To chyba niezbyt duże ryzyko obstawić, że Soto kolejną walkę stoczy już w UFC?
BTW Właśnie ruszyła powtórka gali: http://new.livestream.com/accounts/4369605/events/2743274
Co do powyższego linku to jest to nagranie całej gali. Poniżej czasy rozpoczęcia poszczególnych walk:
Pojedynek o pas mistrza TPF w wadze piórkowej
145 lbs: Poppies Martinez vs. Chris Culley [3h 37min]
Pojedynek o pas mistrza TPF w wadze koguciej
135 lbs: Joe Soto vs. Jeremiah Labadino [3h 1min]
185 lbs: Joey Cabezas vs. Randall Wallace [2h 46min]
155 lbs: Cain Carrizosa vs. Chris Quitiquit [2h 17min] <- Quit I Quit, prawda że to dziwne nazwisko jak na sporty walki? I to jeszcze z akademii Diaza…
265 lbs: Carl Seumanutafa vs. Jack May [2h 5min]
125 lbs: Luis Gonzalez vs. Damon Wood [1h 43min]
205 lbs: Andrew Martinez vs. William Johnson [1h 32min]
125 lbs: Benny Vinson vs. Alex Sandoval [59:40]
125 lbs: Alex Perez vs. Eloy Garza [32:20]
135 lbs: Alex Rojas vs. Thomas Vasquez [15:50]
Dzięki
Soto na strasznie długo zszedł na bok po stracie tytułu w Bellatorze, a zawsze wydawał mi się to ciekawy zawodnik.
Też się kiedyś nim jarałem. Jak Melendezem w Pride czy Conditem w WEC. Przeczuwałem, że ta dwójka kiedyś wbije się do ścisłej czołówki. Może i Joemu się uda?
Soto dość pechowo przegrał z Warrenem i nabawił się nieprzyjemnej kontuzji (o ile pamiętam odklejenie się siatkówki). Po blisko rocznej przerwie powrócił na TPF gdzie przegrał z Yeginem walkę o mistrzowski pas w wadze prórkowej. Eddie poszedł do UFC, a Joe zszedł do koguciej. Śrubuje teraz passę czterech kolejnych zwycięstw przed czasem, ale wiadomo, że prawdziwe wyzwania są w UFC.
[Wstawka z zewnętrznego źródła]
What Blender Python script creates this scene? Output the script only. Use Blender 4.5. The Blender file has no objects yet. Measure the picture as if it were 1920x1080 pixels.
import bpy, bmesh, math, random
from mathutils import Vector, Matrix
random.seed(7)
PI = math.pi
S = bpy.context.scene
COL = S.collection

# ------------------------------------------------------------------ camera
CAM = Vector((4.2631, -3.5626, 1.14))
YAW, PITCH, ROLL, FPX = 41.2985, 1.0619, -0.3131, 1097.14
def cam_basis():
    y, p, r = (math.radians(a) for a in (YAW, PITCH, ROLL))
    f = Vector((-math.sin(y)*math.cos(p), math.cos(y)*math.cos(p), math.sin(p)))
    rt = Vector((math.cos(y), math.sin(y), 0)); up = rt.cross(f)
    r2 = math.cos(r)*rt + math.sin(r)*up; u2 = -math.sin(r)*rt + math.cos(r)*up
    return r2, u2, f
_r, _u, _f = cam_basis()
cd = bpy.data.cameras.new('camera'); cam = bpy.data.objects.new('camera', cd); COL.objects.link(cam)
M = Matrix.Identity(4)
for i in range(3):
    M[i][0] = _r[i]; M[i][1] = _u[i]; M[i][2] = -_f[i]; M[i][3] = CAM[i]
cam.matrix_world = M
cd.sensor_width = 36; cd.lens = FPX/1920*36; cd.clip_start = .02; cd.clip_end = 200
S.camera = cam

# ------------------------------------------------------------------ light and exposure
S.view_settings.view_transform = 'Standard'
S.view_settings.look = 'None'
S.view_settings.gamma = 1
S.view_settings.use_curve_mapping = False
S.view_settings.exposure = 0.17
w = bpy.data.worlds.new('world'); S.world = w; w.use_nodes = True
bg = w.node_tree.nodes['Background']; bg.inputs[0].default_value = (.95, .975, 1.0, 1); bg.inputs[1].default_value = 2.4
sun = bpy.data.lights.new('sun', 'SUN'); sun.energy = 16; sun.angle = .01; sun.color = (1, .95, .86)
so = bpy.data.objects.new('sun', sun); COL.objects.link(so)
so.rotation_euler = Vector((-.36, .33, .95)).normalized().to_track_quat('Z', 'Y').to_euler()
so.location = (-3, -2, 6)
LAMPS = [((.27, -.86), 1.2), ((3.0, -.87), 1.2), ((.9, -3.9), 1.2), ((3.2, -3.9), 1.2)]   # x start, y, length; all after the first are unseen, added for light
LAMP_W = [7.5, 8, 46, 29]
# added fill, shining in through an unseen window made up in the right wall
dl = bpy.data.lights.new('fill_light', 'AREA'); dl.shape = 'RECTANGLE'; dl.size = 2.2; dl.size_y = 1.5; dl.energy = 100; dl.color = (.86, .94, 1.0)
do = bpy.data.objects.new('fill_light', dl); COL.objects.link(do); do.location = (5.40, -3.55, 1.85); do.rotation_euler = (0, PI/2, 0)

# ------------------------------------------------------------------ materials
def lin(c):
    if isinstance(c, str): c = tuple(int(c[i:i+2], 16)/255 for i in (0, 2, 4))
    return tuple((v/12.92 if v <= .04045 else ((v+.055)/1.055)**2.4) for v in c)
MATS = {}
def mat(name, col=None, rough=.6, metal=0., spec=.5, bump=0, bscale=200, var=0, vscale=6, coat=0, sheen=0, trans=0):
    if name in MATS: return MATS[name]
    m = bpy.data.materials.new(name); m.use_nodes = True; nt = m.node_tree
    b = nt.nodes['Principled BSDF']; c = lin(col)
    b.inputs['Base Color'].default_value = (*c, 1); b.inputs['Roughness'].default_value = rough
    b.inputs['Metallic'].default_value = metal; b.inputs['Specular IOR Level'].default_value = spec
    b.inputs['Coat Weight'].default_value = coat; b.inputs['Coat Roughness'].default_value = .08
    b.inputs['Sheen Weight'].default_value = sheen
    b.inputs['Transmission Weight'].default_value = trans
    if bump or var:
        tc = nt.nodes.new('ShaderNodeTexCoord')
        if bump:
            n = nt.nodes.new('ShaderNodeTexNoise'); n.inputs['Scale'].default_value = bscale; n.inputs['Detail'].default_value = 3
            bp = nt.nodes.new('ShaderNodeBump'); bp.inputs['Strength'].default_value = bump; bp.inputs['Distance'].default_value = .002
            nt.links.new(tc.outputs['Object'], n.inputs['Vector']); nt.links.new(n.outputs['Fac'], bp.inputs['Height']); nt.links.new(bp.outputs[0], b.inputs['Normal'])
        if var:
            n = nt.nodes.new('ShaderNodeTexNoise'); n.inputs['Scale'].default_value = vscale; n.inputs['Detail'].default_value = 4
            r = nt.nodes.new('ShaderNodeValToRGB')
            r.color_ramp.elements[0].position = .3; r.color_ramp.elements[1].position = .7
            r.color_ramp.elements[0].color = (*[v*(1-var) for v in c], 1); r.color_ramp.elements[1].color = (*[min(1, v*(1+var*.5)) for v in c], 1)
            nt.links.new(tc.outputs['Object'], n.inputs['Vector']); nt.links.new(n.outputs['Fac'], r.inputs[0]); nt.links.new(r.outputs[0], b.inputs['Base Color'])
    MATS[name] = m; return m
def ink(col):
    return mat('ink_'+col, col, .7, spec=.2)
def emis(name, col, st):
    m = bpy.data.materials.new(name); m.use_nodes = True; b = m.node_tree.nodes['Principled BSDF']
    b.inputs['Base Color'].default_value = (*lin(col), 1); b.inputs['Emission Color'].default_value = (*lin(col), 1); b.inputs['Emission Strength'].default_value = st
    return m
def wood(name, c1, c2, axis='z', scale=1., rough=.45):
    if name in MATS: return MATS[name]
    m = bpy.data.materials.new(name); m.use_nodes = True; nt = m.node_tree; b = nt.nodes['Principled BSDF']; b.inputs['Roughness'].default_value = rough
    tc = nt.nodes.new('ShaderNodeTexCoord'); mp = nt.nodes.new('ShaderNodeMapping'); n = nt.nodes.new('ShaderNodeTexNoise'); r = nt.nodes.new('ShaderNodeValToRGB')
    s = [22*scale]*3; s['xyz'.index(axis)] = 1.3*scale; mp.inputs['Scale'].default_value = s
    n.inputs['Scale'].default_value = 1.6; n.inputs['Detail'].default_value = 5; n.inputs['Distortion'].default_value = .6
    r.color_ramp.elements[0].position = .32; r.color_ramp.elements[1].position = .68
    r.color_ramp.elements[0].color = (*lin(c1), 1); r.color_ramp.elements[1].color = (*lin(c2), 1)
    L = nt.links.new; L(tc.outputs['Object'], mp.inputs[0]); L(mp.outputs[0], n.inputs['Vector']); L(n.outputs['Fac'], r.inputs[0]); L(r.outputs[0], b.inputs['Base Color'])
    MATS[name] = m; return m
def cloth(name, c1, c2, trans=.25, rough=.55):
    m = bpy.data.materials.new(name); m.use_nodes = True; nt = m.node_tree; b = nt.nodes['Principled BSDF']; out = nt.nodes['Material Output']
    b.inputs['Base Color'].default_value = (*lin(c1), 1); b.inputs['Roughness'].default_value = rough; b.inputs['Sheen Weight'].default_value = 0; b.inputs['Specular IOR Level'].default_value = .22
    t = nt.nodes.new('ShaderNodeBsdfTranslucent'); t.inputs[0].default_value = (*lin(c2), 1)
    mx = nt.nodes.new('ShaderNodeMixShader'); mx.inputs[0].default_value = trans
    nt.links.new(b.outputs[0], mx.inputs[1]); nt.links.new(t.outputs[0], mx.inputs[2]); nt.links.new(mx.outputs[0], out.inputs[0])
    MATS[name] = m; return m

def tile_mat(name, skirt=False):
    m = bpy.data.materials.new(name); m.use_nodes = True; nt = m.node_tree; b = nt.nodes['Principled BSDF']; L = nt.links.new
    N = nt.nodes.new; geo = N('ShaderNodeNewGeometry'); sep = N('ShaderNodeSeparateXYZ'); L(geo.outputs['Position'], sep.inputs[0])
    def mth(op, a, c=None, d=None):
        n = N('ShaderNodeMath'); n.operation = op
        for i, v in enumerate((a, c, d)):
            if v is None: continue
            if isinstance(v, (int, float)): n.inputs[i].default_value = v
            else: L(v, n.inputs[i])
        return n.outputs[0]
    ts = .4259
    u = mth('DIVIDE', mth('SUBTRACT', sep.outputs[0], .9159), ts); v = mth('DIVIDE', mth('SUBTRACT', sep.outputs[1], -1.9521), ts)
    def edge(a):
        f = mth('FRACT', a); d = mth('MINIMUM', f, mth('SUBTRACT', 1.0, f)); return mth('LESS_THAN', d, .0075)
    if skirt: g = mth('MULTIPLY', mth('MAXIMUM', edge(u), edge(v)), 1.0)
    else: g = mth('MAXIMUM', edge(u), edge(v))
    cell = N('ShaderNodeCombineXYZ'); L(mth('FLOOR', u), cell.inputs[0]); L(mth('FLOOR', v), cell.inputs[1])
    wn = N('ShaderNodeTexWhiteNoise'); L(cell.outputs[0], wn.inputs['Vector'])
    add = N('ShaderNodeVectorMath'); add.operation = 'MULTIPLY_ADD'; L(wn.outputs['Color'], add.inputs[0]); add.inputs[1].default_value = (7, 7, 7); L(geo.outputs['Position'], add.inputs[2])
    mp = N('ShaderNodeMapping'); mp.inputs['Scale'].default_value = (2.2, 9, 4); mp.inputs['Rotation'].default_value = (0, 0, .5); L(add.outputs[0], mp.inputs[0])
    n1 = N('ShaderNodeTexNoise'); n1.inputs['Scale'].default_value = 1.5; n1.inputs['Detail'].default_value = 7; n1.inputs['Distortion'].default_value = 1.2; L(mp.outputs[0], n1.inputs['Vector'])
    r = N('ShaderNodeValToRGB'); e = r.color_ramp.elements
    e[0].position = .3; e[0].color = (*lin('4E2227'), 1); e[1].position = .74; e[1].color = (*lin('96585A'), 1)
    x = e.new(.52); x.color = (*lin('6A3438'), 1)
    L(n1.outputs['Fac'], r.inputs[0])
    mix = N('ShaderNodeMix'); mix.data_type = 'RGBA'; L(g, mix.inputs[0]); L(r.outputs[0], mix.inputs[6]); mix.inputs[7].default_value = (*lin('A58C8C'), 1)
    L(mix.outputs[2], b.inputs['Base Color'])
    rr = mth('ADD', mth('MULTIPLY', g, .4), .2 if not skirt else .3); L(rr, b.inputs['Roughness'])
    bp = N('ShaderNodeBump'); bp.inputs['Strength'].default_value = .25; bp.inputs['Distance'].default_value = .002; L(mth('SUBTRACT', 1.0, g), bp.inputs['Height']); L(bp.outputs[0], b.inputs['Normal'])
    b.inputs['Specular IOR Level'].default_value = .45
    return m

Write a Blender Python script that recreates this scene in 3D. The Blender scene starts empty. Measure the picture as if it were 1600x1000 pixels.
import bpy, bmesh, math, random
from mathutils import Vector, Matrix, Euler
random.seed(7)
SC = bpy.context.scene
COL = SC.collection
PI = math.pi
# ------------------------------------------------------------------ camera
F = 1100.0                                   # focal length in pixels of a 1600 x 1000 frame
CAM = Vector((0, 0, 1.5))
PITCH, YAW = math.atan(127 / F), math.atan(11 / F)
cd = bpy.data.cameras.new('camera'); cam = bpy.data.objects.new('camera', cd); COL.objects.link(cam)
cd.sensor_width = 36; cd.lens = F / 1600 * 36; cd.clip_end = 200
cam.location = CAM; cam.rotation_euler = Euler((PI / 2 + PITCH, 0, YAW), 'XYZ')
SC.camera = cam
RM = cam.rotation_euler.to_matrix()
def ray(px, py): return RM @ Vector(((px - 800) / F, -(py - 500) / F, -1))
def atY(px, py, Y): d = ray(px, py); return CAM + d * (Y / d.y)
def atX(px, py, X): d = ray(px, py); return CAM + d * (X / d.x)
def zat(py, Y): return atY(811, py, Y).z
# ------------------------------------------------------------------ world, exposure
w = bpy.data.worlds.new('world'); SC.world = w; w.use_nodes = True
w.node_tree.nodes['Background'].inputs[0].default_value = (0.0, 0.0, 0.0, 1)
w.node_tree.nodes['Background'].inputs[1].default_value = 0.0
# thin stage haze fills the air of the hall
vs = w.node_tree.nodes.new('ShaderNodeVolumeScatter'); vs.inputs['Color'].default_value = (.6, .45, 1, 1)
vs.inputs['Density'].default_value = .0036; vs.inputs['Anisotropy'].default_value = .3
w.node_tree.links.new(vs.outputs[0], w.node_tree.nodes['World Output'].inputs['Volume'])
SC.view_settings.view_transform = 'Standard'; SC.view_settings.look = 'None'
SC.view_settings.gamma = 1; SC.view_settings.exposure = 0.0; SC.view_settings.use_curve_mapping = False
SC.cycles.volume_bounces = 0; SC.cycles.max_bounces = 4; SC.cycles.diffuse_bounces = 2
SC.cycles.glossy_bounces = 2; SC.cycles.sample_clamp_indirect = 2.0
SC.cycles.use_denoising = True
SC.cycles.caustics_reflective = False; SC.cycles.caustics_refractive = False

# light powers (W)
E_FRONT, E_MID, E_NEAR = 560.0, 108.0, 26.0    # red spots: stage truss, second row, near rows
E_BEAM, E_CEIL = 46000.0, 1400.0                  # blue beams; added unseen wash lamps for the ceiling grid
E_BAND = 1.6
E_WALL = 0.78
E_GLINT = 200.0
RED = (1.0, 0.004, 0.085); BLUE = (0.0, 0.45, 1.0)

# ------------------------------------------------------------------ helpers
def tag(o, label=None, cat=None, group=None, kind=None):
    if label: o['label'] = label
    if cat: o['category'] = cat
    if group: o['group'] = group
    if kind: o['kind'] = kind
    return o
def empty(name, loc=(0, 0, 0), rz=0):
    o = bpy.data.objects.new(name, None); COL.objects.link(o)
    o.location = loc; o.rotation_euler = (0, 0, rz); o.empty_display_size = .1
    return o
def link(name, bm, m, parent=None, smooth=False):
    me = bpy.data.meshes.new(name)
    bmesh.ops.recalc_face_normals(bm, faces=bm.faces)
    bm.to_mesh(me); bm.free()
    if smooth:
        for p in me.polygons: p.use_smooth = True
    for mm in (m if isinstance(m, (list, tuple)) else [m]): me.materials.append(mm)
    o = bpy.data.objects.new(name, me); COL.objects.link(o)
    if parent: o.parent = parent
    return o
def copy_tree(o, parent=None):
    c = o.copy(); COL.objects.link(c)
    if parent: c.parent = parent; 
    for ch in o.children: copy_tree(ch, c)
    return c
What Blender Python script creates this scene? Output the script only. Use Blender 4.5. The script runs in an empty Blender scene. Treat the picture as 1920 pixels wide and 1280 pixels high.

Ma dopiero 26 lat, więc zbliża się do tego najlepszego wieku dla fightera. Kto wie, może jeszcze zawalczy o ten najbardziej prestiżowy tytuł w świecie MMA. Wczorajsza walka pokazała jednak, że jego stójka wciąż ma luki w defensywie. Warren to wykorzystał, Labian nie był w stanie.
Jakieś rok / pól roku temu myślałem czemu nikt z Polski nie spróbuje go ściągnąć jak tak na uboczu stał. Zobaczymy.